Prediction markets and professional forecasters are pushing back ceasefire timelines for the US-Iran war. The shift comes as Federal Reserve Chair Jerome Powell flagged energy prices as a growing inflation risk.
The longer the war drags on, the deeper its reach into inflation, rate expectations, and risk assets like Bitcoin.
Bettors and Forecasters Agree: No Quick End
On Polymarket, the largest crypto-native prediction market, the probability of a US-Iran ceasefire by March 31 stands at just 7%. The April 30 contract has dropped to 35%, down 41 percentage points from its peak. Even the June 30 deadline carries only a 53% probability. The market has drawn $21.3 million in total trading volume since the war began on February 28.
Good Judgment’s Superforecasters — a network rooted in the US intelligence community research — echo the trend. Their latest forecast gives a 43% chance that no ceasefire will come before May 15. That figure rose 10 points in one week. The April 17 to May 14 window rose 7 points to 30%. Meanwhile, the odds of a ceasefire before March 26 collapsed to just 2%.

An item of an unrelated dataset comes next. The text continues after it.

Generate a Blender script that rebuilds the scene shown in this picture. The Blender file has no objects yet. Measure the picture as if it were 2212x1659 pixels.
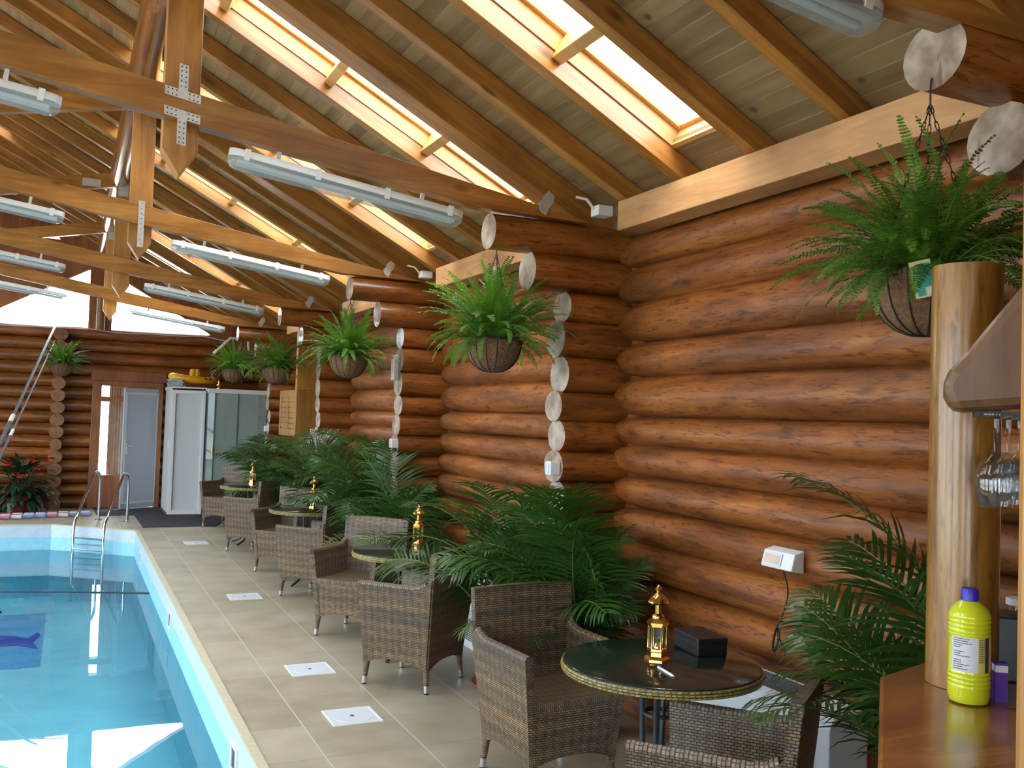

The convergence of two methodologically distinct forecasting systems reinforces a single message. The White House projection of a four-to-six-week conflict is not what the market believes.
Powell: ‘Nobody Knows’
The Fed held rates at 3.50–3.75% on Wednesday and raised its 2026 inflation forecast to 2.7% from 2.4%. Powell said rising oil prices “for sure showed up” in policymakers’ updated projections. Core PCE inflation sits at 3.0%, with tariffs accounting for roughly half to three-quarters of a percentage point.
Powell repeatedly stressed uncertainty around the war’s economic impact. Several FOMC members suggested this would have been a good meeting to skip projections entirely. He dismissed comparisons to 1970s stagflation, calling current conditions far milder. But he acknowledged the Fed faces a real tension: inflation risk calls for higher rates while a weakening labor market calls for cuts.
On the critical question of whether the Fed would “look through” the energy shock, Powell was cautious. He said the standard approach depends on inflation expectations staying anchored. Five consecutive years above target make that less certain, he added.
Markets React
Brent crude surged to $108.78 per barrel on March 18, up roughly $38 from a year ago. The IEA reported that disruptions in the Middle East cut global oil supply by 8 million barrels per day in March.
Bitcoin dropped nearly 4% to $71,017, extending a consistent pattern of post-FOMC selloffs. The Nasdaq closed at its session low, down 1.5%. US Treasury two-year yields rose six basis points to 3.73%, while traders priced in less than one full rate cut for 2026.
Asian markets opening on Thursday reflected the divergence. Japan’s Nikkei 225 fell 2.80%, and South Korea’s KOSPI dropped 2.95% — both energy-import-dependent economies vulnerable to sustained high oil prices.
What Comes Next
The next FOMC meeting falls exactly six weeks from now. Powell said the committee will “learn a lot” in that window. For crypto markets, the calculus is straightforward. A prolonged war means elevated oil prices, stickier inflation, and fewer rate cuts — all headwinds for risk assets. Ceasefire signals, if they emerge, would rapidly reverse that chain.
Iran’s Foreign Minister Abbas Araghchi told CBS on March 15 that Tehran has “never asked for a ceasefire.” Until that posture changes, prediction markets suggest investors should prepare for the long game.